Moreover, Pollard's then-wife absolutely broke the plea deal by getting on television before sentencing and declaring that they "did the right thing"; a brain-numbingly stupid move (and one in a series).

The prosecution lived within the letter of the agreement (since they didn't explicitly ask for a life sentence, and were surprised when they got it), but Secretary Weinberger's intervention was questionable.

Pollard's attorney then neglected to file an appeal of the sentence. His subsequent attorney (at this point, I believe, paid by the Israeli government), whose only real option was to argue malpractice, then disavowed that as a tactic. Under American Law as the Supreme Court has set it over the past few decades, that eliminated any chance of appeal.

We don't know what Pollard sold. We do know that everyone in American government who has had access to the dossier has been adamant that he not be released.

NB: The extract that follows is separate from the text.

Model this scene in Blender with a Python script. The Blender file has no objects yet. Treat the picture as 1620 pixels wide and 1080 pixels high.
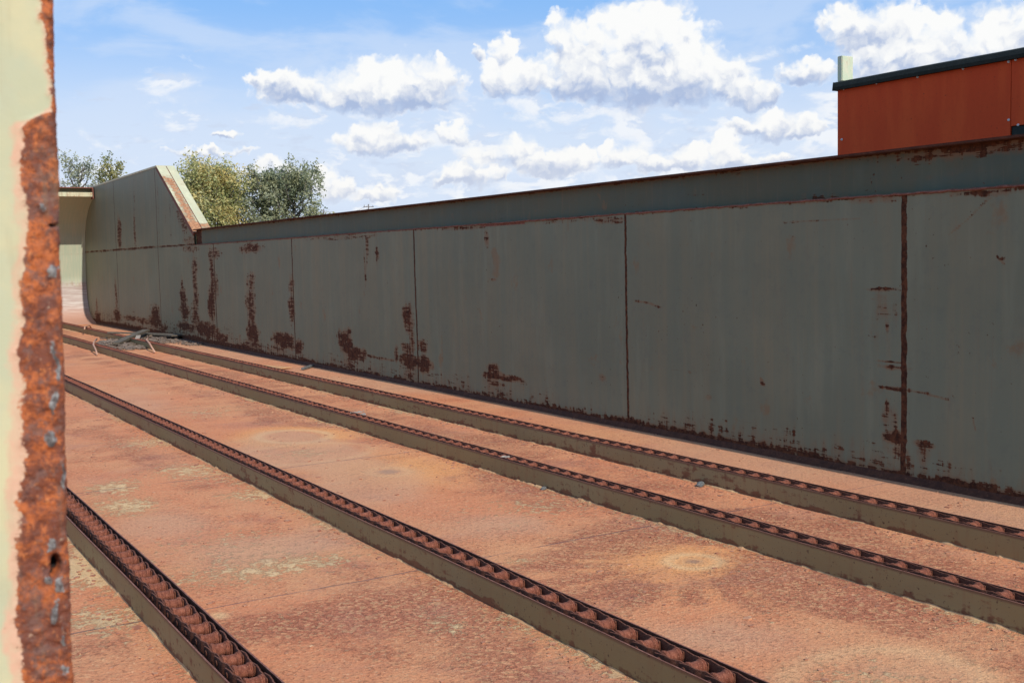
import bpy, bmesh, math, random
import numpy as np
from mathutils import Matrix, Vector

# ------------------------------------------------------------------ camera
FPX = 1750.0                                   # focal length in pixels of a 1620 px wide frame
def cray(x, y): return np.array([x - 810.0, 540.0 - y, -FPX])
_Y = cray(-271, 429); _Y /= np.linalg.norm(_Y)           # direction the roller tracks run in
_Z = np.cross(cray(810, 429 - .0217 * 1081), _Y); _Z /= np.linalg.norm(_Z)
if _Z[1] < 0: _Z = -_Z
_X = np.cross(_Y, _Z)
R = np.array([_X, _Y, _Z]); EYE = np.array([0, 0, 1.7])
def ray(x, y): return R @ cray(x, y)
def onz(x, y, z=0.0): d = ray(x, y); return EYE + d * ((z - EYE[2]) / d[2])
def onx(x, y, X): d = ray(x, y); return EYE + d * (X / d[0])
def ony(x, y, Y): d = ray(x, y); return EYE + d * (Y / d[1])
def azel(x, y):
    d = ray(x, y); d /= np.linalg.norm(d)
    return math.degrees(math.atan2(d[0], d[1])), math.degrees(math.asin(d[2]))

scene = bpy.context.scene
col = scene.collection
cam = bpy.data.cameras.new('camera'); camo = bpy.data.objects.new('camera', cam); col.objects.link(camo)
cam.sensor_width = 36; cam.sensor_fit = 'HORIZONTAL'; cam.lens = FPX / 1620 * 36
cam.clip_start = .05; cam.clip_end = 5000
cam.dof.use_dof = True; cam.dof.focus_distance = 8.0; cam.dof.aperture_fstop = 16
M4 = Matrix([[*R[i], EYE[i]] for i in range(3)] + [[0, 0, 0, 1]])
camo.matrix_world = M4
scene.camera = camo
scene.view_settings.view_transform = 'Standard'; scene.view_settings.look = 'None'
scene.view_settings.gamma = 1; scene.view_settings.exposure = 0.0
scene.cycles.max_bounces = 8

# ------------------------------------------------------------------ node helper
class S:
    def __init__(s, g, k): s.g, s.k = g, k
    def __add__(a, b): return a.g.m('ADD', a, b)
    __radd__ = __add__
    def __sub__(a, b): return a.g.m('SUBTRACT', a, b)
    def __rsub__(a, b): return a.g.m('SUBTRACT', b, a)
    def __mul__(a, b): return a.g.m('MULTIPLY', a, b)
    __rmul__ = __mul__
    def __truediv__(a, b): return a.g.m('DIVIDE', a, b)
class G:
    def __init__(s, nt): s.nt = nt; s.n = nt.nodes; s.l = nt.links
    def put(s, inp, v):
        if isinstance(v, S): s.l.new(v.k, inp)
        elif isinstance(v, (tuple, list)):
            n = len(inp.default_value); v = tuple(v) + (1,) * (n - len(v)); inp.default_value = v[:n]
        else: inp.default_value = v
    def m(s, op, a, b=None, c=None, clamp=False):
        n = s.n.new('ShaderNodeMath'); n.operation = op; n.use_clamp = clamp
        s.put(n.inputs[0], a)
        if b is not None: s.put(n.inputs[1], b)
        if c is not None: s.put(n.inputs[2], c)
        return S(s, n.outputs[0])
    def abs(s, a): return s.m('ABSOLUTE', a)
    def max(s, a, b): return s.m('MAXIMUM', a, b)
    def min(s, a, b): return s.m('MINIMUM', a, b)
    def sat(s, a): return s.m('ADD', a, 0.0, clamp=True)
    def step(s, v, lo, hi, a=0.0, b=1.0):
        n = s.n.new('ShaderNodeMapRange'); n.interpolation_type = 'SMOOTHSTEP'
        s.put(n.inputs[0], v); s.put(n.inputs[1], lo); s.put(n.inputs[2], hi); s.put(n.inputs[3], a); s.put(n.inputs[4], b)
        return S(s, n.outputs[0])
    def lin(s, v, lo, hi, a=0.0, b=1.0):
        n = s.n.new('ShaderNodeMapRange'); n.clamp = True
        s.put(n.inputs[0], v); s.put(n.inputs[1], lo); s.put(n.inputs[2], hi); s.put(n.inputs[3], a); s.put(n.inputs[4], b)
        return S(s, n.outputs[0])
    def coord(s, which='Object'): return S(s, s.n.new('ShaderNodeTexCoord').outputs[which])
    def scale(s, v, sc, off=(0, 0, 0)):
        n = s.n.new('ShaderNodeMapping'); s.put(n.inputs[0], v); n.inputs['Scale'].default_value = sc; n.inputs['Location'].default_value = off
        return S(s, n.outputs[0])
    def sep(s, v):
        n = s.n.new('ShaderNodeSeparateXYZ'); s.put(n.inputs[0], v); return [S(s, o) for o in n.outputs]
    def comb(s, x, y, z=0.0):
        n = s.n.new('ShaderNodeCombineXYZ'); s.put(n.inputs[0], x); s.put(n.inputs[1], y); s.put(n.inputs[2], z); return S(s, n.outputs[0])
    def noise(s, v, sc=1.0, det=4.0, rough=.55, dist=0.0, dim='3D'):
        n = s.n.new('ShaderNodeTexNoise'); n.noise_dimensions = dim; s.put(n.inputs['Vector'], v)
        n.inputs['Scale'].default_value = sc; n.inputs['Detail'].default_value = det
        n.inputs['Roughness'].default_value = rough; n.inputs['Distortion'].default_value = dist
        return S(s, n.outputs[0])
    def voro(s, v, sc=1.0, feat='F1', out='Distance', dim='3D', rnd=1.0, det=0.0):
        n = s.n.new('ShaderNodeTexVoronoi'); n.voronoi_dimensions = dim; n.feature = feat; s.put(n.inputs['Vector'], v)
        n.inputs['Scale'].default_value = sc; n.inputs['Randomness'].default_value = rnd
        if 'Detail' in n.inputs: n.inputs['Detail'].default_value = det
        return S(s, n.outputs[out])
    def mix(s, f, a, b, mode='MIX'):
        n = s.n.new('ShaderNodeMix'); n.data_type = 'RGBA'; n.blend_type = mode
        s.put(n.inputs[0], f); s.put(n.inputs[6], a); s.put(n.inputs[7], b)
        return S(s, n.outputs[2])
    def attr(s, name, out='Fac'):
        n = s.n.new('ShaderNodeAttribute'); n.attribute_name = name; return S(s, n.outputs[out])
    def bump(s, h, strength=.5, dist=.01, normal=None):
        n = s.n.new('ShaderNodeBump'); s.put(n.inputs['Height'], h); n.inputs['Strength'].default_value = strength
        n.inputs['Distance'].default_value = dist
        if normal: s.put(n.inputs['Normal'], normal)
        return S(s, n.outputs[0])
def material(name):
    m = bpy.data.materials.new(name); m.use_nodes = True
    g = G(m.node_tree); g.bsdf = [n for n in g.n if n.type == 'BSDF_PRINCIPLED'][0]
    return m, g
def finish(g, colr, rough=.8, nrm=None, metal=0.0, spec=.3):
    b = g.bsdf; g.put(b.inputs['Base Color'], colr); g.put(b.inputs['Roughness'], rough)
    g.put(b.inputs['Metallic'], metal); b.inputs['Specular IOR Level'].default_value = spec
    if nrm: g.put(b.inputs['Normal'], nrm)

# ------------------------------------------------------------------ sun and sky
SUN_EL, SUN_AZ = 38.0, 1.8                     # light comes from behind the camera, a touch from the right
sd = Vector((math.sin(math.radians(SUN_AZ)) * math.cos(math.radians(SUN_EL)),
             -math.cos(math.radians(SUN_AZ)) * math.cos(math.radians(SUN_EL)), math.sin(math.radians(SUN_EL))))
sun = bpy.data.lights.new('sun', 'SUN'); sun.energy = 4.3; sun.angle = math.radians(.53); sun.color = (1, .95, .87)
suno = bpy.data.objects.new('sun', sun); col.objects.link(suno)
suno.rotation_euler = sd.to_track_quat('Z', 'Y').to_euler(); suno.location = sd * 60

w = bpy.data.worlds.new('World'); scene.world = w; w.use_nodes = True
g = G(w.node_tree)
for n in list(g.n): g.n.remove(n)
outw = g.n.new('ShaderNodeOutputWorld'); bg = g.n.new('ShaderNodeBackground')
g.l.new(bg.outputs[0], outw.inputs[0])
sky = g.n.new('ShaderNodeTexSky'); sky.sky_type = 'NISHITA'; sky.sun_disc = False
sky.sun_elevation = math.radians(SUN_EL); sky.sun_rotation = math.radians(180 - SUN_AZ)
sky.air_density = 1.0; sky.dust_density = .6; sky.ozone_density = 1.5
D = g.coord('Generated')
dx, dy, dz = g.sep(D)
AZ = g.m('ARCTAN2', dx, dy) * 57.29578
EL = g.m('ARCSINE', dz) * 57.29578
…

We do know that the Israeli government has never come clean on the spy operation that ran Pollard, and for that matter, has consistently lied about it. We know this because despite claiming that Pollard was the only instance, a second spy run by the same ring was discovered last year. US Intelligence services (so far as I know) do believe that Israel still has a highly placed agent from the ring, and the pattern of lies isn't going to make Israeli disavowal of such a possibility any more convincing.

I am also convinced that the Israeli government does not want Pollard released, largely because of the ramifications of his getting a hero's welcome in Israel on American/Israeli relations. Some reports concerning the discovery of Ben-Ami Kadish as a spy last year had the tip coming from inside the Israeli government, and I don't find that implausible.

qsman said...

Pollard screwed himself. He violated the terms of his plea bargain, showed no remorse at his hearing and told the judge to his face (paraphrase) "You have no ownership over me, and you can't do anything to me". What do you think a pissed-off judge is going to say?

I know this as an attorney present at the Pollard sentencing spoke about it in a public forum, and was recorded.